===== Raw data

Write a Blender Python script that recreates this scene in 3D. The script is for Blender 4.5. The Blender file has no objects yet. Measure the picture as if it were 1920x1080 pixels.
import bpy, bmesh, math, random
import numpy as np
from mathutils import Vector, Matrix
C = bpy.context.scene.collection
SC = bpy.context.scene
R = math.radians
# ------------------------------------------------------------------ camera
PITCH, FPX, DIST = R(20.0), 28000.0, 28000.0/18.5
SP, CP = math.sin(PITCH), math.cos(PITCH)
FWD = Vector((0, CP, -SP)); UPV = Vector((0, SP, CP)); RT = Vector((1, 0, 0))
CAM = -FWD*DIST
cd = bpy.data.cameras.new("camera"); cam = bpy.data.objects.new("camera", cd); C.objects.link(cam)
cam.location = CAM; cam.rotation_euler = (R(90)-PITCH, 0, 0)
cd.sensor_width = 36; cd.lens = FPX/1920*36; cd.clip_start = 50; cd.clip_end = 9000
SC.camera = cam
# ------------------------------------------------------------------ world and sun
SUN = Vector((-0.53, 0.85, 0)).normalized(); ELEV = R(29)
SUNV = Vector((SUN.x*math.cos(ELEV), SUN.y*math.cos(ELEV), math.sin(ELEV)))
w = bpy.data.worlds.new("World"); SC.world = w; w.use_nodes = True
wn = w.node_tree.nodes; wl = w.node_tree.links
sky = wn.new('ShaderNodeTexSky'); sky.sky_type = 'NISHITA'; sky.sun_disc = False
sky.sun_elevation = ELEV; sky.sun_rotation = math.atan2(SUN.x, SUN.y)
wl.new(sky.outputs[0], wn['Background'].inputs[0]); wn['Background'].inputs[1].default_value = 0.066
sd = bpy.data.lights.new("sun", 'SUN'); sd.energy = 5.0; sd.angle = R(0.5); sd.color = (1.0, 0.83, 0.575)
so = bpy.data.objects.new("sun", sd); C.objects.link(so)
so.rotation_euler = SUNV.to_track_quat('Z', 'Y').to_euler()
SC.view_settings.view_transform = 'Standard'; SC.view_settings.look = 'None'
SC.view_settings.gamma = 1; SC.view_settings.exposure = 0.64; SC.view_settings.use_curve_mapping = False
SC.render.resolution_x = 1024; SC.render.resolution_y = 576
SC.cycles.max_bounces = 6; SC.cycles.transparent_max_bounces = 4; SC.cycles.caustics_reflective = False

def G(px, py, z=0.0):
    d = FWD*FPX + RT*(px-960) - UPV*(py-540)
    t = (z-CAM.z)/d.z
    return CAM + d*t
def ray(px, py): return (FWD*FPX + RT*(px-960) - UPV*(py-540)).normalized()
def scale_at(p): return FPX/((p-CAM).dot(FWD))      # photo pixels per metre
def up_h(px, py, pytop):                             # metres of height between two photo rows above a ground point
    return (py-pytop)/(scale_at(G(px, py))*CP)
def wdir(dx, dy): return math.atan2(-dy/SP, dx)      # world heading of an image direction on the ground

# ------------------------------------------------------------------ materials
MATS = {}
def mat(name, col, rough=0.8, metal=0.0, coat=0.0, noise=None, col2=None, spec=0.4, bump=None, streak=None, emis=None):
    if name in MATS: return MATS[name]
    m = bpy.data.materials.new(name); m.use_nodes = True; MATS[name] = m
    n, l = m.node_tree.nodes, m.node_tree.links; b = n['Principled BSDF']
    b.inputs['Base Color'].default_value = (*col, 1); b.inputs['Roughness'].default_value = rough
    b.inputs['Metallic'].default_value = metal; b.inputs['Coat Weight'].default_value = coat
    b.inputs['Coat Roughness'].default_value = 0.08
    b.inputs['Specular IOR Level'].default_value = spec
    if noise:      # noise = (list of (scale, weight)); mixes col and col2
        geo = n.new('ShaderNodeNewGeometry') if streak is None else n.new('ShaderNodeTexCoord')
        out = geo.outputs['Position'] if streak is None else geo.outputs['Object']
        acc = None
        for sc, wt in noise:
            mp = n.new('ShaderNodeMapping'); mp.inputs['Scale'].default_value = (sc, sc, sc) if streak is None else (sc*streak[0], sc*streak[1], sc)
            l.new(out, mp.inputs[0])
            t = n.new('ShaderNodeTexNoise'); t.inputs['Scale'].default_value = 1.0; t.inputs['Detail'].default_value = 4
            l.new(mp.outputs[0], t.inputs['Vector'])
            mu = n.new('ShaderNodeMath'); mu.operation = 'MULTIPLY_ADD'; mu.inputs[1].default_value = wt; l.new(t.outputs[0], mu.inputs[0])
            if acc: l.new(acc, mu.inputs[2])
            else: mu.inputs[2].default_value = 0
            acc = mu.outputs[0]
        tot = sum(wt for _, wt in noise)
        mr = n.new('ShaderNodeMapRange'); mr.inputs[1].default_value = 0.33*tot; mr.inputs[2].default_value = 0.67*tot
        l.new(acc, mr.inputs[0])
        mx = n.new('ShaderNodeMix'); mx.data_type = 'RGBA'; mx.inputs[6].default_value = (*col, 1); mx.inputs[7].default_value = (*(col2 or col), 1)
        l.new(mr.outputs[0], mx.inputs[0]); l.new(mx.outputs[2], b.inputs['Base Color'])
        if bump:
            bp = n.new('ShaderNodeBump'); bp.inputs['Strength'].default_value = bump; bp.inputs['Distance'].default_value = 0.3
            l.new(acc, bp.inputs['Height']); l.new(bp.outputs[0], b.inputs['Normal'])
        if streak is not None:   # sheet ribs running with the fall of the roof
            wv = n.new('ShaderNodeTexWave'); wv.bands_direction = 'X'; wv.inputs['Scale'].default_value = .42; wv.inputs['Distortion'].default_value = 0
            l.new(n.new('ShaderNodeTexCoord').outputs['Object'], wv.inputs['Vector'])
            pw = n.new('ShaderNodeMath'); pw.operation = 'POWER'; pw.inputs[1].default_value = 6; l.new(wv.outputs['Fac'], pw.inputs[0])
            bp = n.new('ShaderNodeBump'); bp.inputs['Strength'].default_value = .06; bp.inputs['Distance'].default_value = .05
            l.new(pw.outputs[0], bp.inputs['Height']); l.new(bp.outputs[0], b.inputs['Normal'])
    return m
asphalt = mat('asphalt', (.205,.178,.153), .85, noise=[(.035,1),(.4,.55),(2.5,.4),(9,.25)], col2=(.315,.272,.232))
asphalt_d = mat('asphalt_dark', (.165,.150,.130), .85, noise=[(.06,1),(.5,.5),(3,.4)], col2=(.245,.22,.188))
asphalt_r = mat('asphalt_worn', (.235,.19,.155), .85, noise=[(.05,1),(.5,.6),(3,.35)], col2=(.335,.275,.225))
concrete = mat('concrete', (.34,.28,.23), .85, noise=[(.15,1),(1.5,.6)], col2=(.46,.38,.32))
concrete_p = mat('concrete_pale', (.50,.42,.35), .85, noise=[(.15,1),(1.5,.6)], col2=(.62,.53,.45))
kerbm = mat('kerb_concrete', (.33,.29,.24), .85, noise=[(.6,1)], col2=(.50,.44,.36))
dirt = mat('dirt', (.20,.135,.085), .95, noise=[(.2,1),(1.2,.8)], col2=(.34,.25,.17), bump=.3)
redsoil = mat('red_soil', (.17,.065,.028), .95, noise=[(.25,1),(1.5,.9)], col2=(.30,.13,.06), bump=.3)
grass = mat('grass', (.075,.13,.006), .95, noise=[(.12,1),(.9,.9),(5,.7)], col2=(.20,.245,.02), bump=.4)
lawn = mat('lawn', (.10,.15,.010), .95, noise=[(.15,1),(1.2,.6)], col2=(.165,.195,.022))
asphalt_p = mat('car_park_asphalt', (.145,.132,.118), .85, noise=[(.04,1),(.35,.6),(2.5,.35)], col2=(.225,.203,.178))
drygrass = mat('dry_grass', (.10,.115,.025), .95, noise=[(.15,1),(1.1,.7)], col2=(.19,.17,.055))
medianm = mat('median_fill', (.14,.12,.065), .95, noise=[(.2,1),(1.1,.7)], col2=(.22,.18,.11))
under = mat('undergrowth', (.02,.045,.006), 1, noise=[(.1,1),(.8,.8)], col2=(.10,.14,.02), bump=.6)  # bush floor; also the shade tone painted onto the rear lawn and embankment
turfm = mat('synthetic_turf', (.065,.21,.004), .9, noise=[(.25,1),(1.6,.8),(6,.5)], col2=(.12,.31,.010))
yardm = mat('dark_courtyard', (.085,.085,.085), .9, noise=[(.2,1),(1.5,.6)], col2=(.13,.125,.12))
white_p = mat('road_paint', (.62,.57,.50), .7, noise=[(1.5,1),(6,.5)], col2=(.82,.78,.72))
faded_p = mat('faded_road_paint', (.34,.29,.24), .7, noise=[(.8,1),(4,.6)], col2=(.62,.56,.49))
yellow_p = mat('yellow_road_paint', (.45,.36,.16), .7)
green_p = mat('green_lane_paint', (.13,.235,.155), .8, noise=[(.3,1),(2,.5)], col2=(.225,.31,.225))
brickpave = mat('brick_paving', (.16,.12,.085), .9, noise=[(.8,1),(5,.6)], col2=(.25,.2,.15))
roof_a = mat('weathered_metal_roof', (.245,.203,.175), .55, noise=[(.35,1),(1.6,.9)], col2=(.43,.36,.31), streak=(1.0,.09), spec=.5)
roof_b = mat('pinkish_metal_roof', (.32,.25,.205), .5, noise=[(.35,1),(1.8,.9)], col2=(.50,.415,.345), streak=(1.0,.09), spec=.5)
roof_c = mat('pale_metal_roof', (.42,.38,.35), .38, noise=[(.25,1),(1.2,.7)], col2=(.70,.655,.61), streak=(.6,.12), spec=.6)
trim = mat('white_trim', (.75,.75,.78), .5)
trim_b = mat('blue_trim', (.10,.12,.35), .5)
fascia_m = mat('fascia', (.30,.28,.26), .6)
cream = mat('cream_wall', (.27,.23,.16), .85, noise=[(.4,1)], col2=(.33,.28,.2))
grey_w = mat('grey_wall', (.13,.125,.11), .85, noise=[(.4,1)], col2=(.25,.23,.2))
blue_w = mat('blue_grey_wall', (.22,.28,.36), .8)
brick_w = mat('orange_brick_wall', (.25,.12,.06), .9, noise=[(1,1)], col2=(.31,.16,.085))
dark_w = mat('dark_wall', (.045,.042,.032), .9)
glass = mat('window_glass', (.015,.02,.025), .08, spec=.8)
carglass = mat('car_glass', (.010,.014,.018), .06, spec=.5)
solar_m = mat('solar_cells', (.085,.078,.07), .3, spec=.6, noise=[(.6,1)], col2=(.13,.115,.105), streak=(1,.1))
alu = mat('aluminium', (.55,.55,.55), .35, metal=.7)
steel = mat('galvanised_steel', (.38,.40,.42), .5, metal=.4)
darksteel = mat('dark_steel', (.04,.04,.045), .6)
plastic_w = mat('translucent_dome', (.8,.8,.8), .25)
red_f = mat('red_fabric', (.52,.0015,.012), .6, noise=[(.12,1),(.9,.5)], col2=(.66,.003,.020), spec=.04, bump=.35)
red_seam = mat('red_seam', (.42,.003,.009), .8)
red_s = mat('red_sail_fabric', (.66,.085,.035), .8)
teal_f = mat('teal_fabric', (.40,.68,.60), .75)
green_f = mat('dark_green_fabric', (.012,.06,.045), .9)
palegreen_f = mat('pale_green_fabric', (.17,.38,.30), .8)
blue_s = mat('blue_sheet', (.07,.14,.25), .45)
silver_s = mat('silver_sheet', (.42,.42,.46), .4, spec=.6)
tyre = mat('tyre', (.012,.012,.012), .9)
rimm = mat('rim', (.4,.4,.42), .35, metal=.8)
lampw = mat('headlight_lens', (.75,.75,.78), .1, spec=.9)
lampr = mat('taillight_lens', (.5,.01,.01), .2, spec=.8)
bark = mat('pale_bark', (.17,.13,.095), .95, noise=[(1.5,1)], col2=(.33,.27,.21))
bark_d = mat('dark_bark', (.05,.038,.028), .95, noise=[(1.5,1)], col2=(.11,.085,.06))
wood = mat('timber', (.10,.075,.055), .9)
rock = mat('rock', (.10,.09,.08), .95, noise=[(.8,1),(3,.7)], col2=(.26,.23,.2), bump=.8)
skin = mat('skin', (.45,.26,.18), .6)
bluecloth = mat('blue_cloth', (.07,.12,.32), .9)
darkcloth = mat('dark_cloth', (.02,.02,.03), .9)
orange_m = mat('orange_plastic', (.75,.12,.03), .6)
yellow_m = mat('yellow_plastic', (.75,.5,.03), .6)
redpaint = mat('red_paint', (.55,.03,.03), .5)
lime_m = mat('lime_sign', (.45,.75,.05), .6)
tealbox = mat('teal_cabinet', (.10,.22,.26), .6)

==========

From the data above, copy out every line with the string "objects" in it.

Write a Blender Python script that recreates this scene in 3D. The script is for Blender 4.5. The Blender file has no objects yet. Measure the picture as if it were 1920x1080 pixels.
cd = bpy.data.cameras.new("camera"); cam = bpy.data.objects.new("camera", cd); C.objects.link(cam)
so = bpy.data.objects.new("sun", sd); C.objects.link(so)